On Thu, Nov 23, 2006 at 05:10:14PM +1100, Penedo wrote:
> On 23/11/06, Matthew Hannigan <[EMAIL PROTECTED]> wrote:
> >You don't get the output in as timely a fashion;
> >it comes with spurts as the buffer is filled up
> >then written out.
> 
> What buffer? tail's manual doesn't mention anything about buffers but

grep's buffer, the normal stdio buffer I guess

> my experience is that you get individual lines even then its output is
> piped (i.e. even when the output is about 80 bytes long, i.e. much
> less than any reasonable buffer size except a line buffer).
> With grep you can force line-buffer with  --line-buffering, if you
> think this is the problem.
> 
> Maybe what you see is tail's sleep between retries. The default is 1
> but see below.
> 
> >
> >Try this out:
> >
> >        while true ; do s=$RANDOM; echo $s; usleep $s; done >crap &
> >
> >        tail -f crap |grep 3
> >
> >vs
> >        tail -f crap | grep 3 | grep -v 8
> 
> I get output every more-or-less 1 second, which makes me suspect that
> my "tail's sleep(1)" explanation is indeed the reason. Adding "-s 0"
> gives me continuous output. And that's even without forcing

Doesn't me; I get it spurty; like 50 seconds or so between output.

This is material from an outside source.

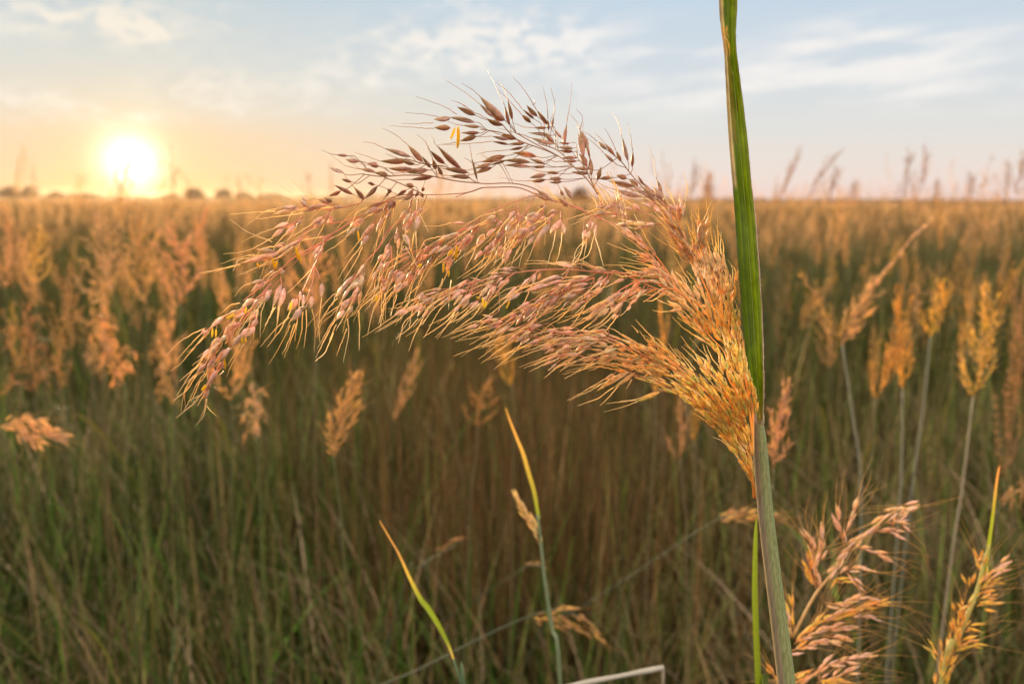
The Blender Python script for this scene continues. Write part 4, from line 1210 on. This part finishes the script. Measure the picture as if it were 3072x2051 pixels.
# far bottom right seed head, golden, with a leaf tip
d = 0.62
st = MB(); sp_ = MB(); aw_ = MB()
mainp = Hs('1850 560 1810 700 1760 900 1680 1100 1600 1300 1500 1568', d, 0)
foot = stem_down(st, mainp, 0.0010, 0.0024, c_(0.5, 0.42, 0.10))
o = plant_root(foot, 'golden seed head at the lower right corner ending in a thin red leaf tip')
st.build('stem', M_STEM, o)
for t, g_ in (('1800 720 1790 660 1790 640', 1), ('1790 850 1830 790 1960 680', 0), ('1770 900 1850 840 1900 830', 1), ('1760 960 1830 940 1860 930', 1), ('1740 1010 1820 990 1900 970', 1), ('1640 1110 1620 1040 1640 1010', 1), ('1700 1060 1680 1000 1740 900', 1),
              ('1640 1200 1680 1150 1740 1150', 1), ('1600 1240 1580 1180 1570 1150', 1), ('1600 1300 1660 1270 1760 1270', 1), ('1500 1400 1470 1330 1450 1300', 1), ('1540 1450 1560 1370 1600 1300', 1), ('1500 1568 1530 1450 1580 1330', 1),
              ('1480 1600 1500 1500 1500 1430', 1), ('1700 880 1700 860 1700 830', 1), ('1760 880 1800 800 1800 740', 1), ('1560 1350 1620 1200 1660 1100', 1)):
    raceme(sp_, aw_ , Hs(t, d), 0.0100, 0.005, 0.0021, CO_CORNER if g_ else CO_NEAR, 0.030, 7, 0.5, 0.4)
sp_.build('panicle', M_SEED, o)
a_ = aw_.build('awns', M_AWN, o); a_['kind'] = 'stuff'
lf = MB()
P_ = smooth(Hs('1820 760 1850 560 1880 330 1900 150 1915 40 1925 -10', d, 0), 5); n_ = len(P_)
lf.ribbon(P_, [0.0038 * min(1, 0.5 + i / 5) * (1 - i / (n_ - 1)) ** 0.6 + 0.0004 for i in range(n_)], np.array([1., 0.3, 0]),
          [c_(0.26, 0.30, 0.04) * (1 - min(1, max(0, (i / n_ - 0.35) * 3))) + c_(0.72, 0.30, 0.14) * min(1, max(0, (i / n_ - 0.35) * 3)) for i in range(n_)])
lf.build('leaf', M_LEAF, o)


OR = c_(0.72, 0.36, 0.14); YG = c_(0.18, 0.24, 0.03); BG = c_(0.10, 0.17, 0.08); GR = c_(0.12, 0.19, 0.035)
d = 0.62
P_ = [D(x, y, d) for x, y in ((1040, 1510), (1047, 1530), (1058, 1568), (1068, 1610))]
st = MB(); foot = stem_down(st, P_, 0.0009, 0.0014, c_(0.13, 0.20, 0.09))
o = empty('young_grass', (foot[0], foot[1], 0)); tag(o, 'lone yellow-green blade with an orange tip standing low at centre-left', 'grass blade')
st.build('stem', M_STEM, o)
lf = MB()
Q_ = [(871, 1194), (893, 1232), (915, 1270), (940, 1325), (966, 1375), (980, 1392), (1003, 1428), (1024, 1468), (1034, 1492), (1041, 1513)]
wq = [2.0, 3.5, 4.5, 7, 11, 12, 11, 8, 5, 4]; cq = [OR, OR, OR, c_(0.50, 0.36, 0.09), YG, YG, YG, YG, c_(0.5, 0.4, 0.12), c_(0.6, 0.38, 0.14)]
Pn = smooth([D(x, y, d) for x, y in Q_], 6)
lf.ribbon(Pn, [float(np.interp(i / 6, range(10), wq)) * d / 1827 for i in range(len(Pn))], np.array([1., 0.25, 0.]),
          [np.array([float(np.interp(i / 6, range(10), [c[j] for c in cq])) for j in range(3)]) for i in range(len(Pn))], 0.35, 6)
lf.build('leaf', M_LEAF, o)
d = 0.52
Q_ = [(1735, 1188), (1733, 1230), (1731, 1330), (1733, 1430), (1737, 1520), (1741, 1600), (1748, 1700)]; wq = [2, 9, 13, 14, 14, 14, 13]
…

> --line-buffering on grep. So far I thing this confirms my theory.

Weird.

With --line-buffered on the first grep I get it continuous.
If only the second grep is --line-buffered, then it goes spurty again.
That points to the first grep buffering by default, to me.

> Another option to test this might be to "strace -tt -f ...", but so
> far I wasn't convinced by your explanation so I'll leave it up to you
> to experiment :^).
> 
> Another experiment - slow down the data writing into "crap" and see
> whether you get individual lines of 5-6 bytes each - this again should
> prove the "buffer theory" wrong, IMHO.

It's possible it's a difference in kernels/shells/something else,
but that's certainly unexpected.

I didn't even know about tail's -s option.  That's what I get
for spending too much time in a non-GNU wilderness.

I still think there's a case for a 'less' like tool, or
less itself to do some filtering, modifiable on the fly.

I'm sure there's some perl module/program to do it.